My inheritance paid for the pool...he wants to "bulldoze" the pool as it is growing black mold, and will need a new liner and new pump and filter in order to run properly. he lives on a farm, with a well, so water has to be hauled...he says he sick of maintaining the pool...i said, that must be frustrating, but i hated to see him "bulldoze" the pool, not knowing what was going to happen later down the road with he and I...thus leading into the heated discussion....
am i angry...now? no, i was...now i'm just crying...i didn't even get angry on the phone, even when he said i could use the lessons learned from this R/M and apply them with another man...and i would find someone else to love...
is there anything i can do to help dissipate the anger?
What did I explain....that i was not a mean angry monster bitch anymore, i did not want to go back to the same R/M, but I wanted something better, that I knew all too many times i put my selfish ways first..before our R/M, he said he knew i was sorry, but he was not willing to gamble a third time on me and risk me leaving again...i didn't know how to respond to that one....he asked me if the grass was greener on the other side, i said no, just more to mow, he said i want what i can't have....i said no, i made vows for better or worse, he said our M, is just a piece of paper right now, married people talk and live together...neither of which we do....

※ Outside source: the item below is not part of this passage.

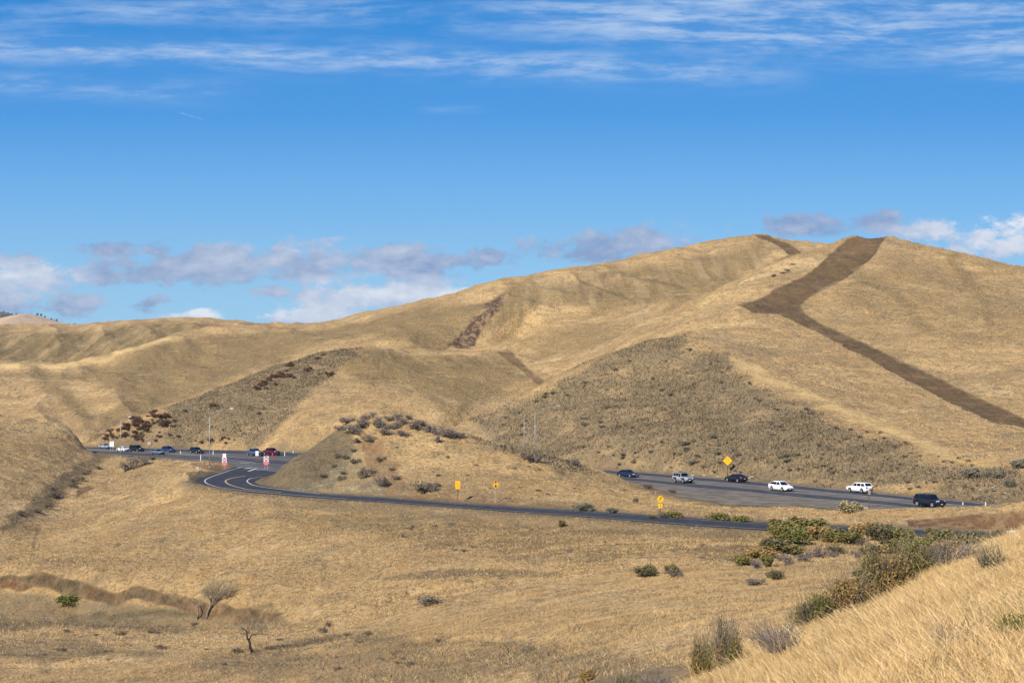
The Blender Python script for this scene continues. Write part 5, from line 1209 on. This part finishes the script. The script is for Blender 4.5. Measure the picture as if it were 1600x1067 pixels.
def oak(p,q,w_,h_,D):
    k=D/F; x=(p-800)/F*D; z=(HY-q)/F*D+CZ; o=empty('oak_tree',(x,D+20,z-h_*k*.25)); c=link('crown',OAK,None,o); c.scale=(w_*k,w_*k,h_*k); c.location=(0,0,h_*k*.15)
    MB().tube([(0,0,-2),(0,0,h_*k*.4)],[.6,.35],6).build('trunk',M['bark_dark'],o)
    tag(o,'dark round oak on the crest of the distant pale hill at the left','tree','oaks on the distant crest')
for p,q,w_,h_ in [(42,491.5,6,2.5),(52,491,7,3.5),(58,492,6,4),(64,494.5,5,3),(74,498.5,5,3.5),(78,500,4,2.5),(82.5,501,5,5),(102,505.2,3,2),(111,506.5,4,3.5),(120,508.5,5,3),(126,509.5,5,3),(134,511,6,3),(140,512,4,2.5)]: oak(p,q,w_,h_,2300)
for p,q,w_,h_ in [(1,487.5,5,3),(8,489,4,3),(13,490,3,2.5),(21,492,5,5)]:
    k=0; oak(p,q,w_*1.0,h_,3300)
for o_ in [x for x in bpy.data.objects if x.name.startswith('oak_tree')][-4:]: tag(o_,'dark oak on the bluish farthest hill at the left edge',None,'oaks on the farthest hill')

# a short vapour trail high over the left
cp=lambda p,q,D:((p-800)/F*D,D,(HY-q)/F*D+CZ)
m,t=newmat('vapour'); e=t.node('ShaderNodeBsdfTransparent'); d=t.node('ShaderNodeBsdfDiffuse'); d.inputs[0].default_value=(.9,.9,.9,1)
n_=t.noise(t.node('ShaderNodeTexCoord').outputs['Object'],.02,3); mx_=t.node('ShaderNodeMixShader'); t.l.new(t.mr(n_,.2,.8,.12,.4),mx_.inputs[0]); t.l.new(e.outputs[0],mx_.inputs[1]); t.l.new(d.outputs[0],mx_.inputs[2]); oo=t.node('ShaderNodeOutputMaterial'); t.l.new(mx_.outputs[0],oo.inputs[0])
vt=MB().tube([cp(281,176.3,9000),cp(296,181,9050),cp(308,184.8,9100),cp(318,187.6,9150)],[1.0,2.6,3.0,1.0],8).build('vapour_trail',m,smooth=True)
tag(vt,'short thin white aircraft vapour trail in the upper left blue sky','vapour trail')

# ------------------------------------------------------------------ the air
HAZE=0.00003
hz=MB().box((0,2080,90),(7000,4340,300)).build('haze',None); hz['kind']='stuff'
m=bpy.data.materials.new('haze'); m.use_nodes=True; t=NT(m.node_tree)
v_=t.node('ShaderNodeVolumePrincipled'); v_.inputs['Color'].default_value=(.88,.90,.95,1); v_.inputs['Density'].default_value=HAZE; v_.inputs['Anisotropy'].default_value=.2
oo=t.node('ShaderNodeOutputMaterial'); t.l.new(v_.outputs[0],oo.inputs['Volume']); hz.data.materials.append(m)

angry...he is still so angry....i need to get him to move from this angry stage....the strange thing is, he told one of our friends not to long ago, that i was ignoring him...and didn't know what was up with that....he said he had a bad day yesterday, pool issues today, i didn't address the pool problem...maybe i am the scape goat?
i need to address the pool issue in a fair and balanced way...if we sell it, we will never get what it is worth...33 ft above ground, custom for our house...hate to let it go....would like to offer to help have it shut down for now, until we are at a place to deal with issues...
is he really here...or multiple bad days just stacking up...the conversation started good...we were both laughing, and he initiated the phone call with a text to see if i was working...i think i blundered by stating, something about the R/M...he was not ready nor was i to deal with it
i already had heard multiple times his feelings on what he thought of how i left he has been reminding me all along we would not be in this position, had i not left...and that he would have never done this to me, because you don't do things like that to someone you love. i think, possibly, he still feels as if he has the not good enough mentality...need to get him past that as well....
what is the plan? where do we go from here? no he's off the phone..called around 5:30 we talked for about 40 mins
christa
H-32 Me-29 T-10years M-4yr (10/04) Me- WAW 1/07 I filed for D 2/07 D put on hold 5/07 H re-files for D 9/08 WOW! trying MC 10/08
"Work like you don't need the money, dance like nobody is watching, love like you've never been hurt!"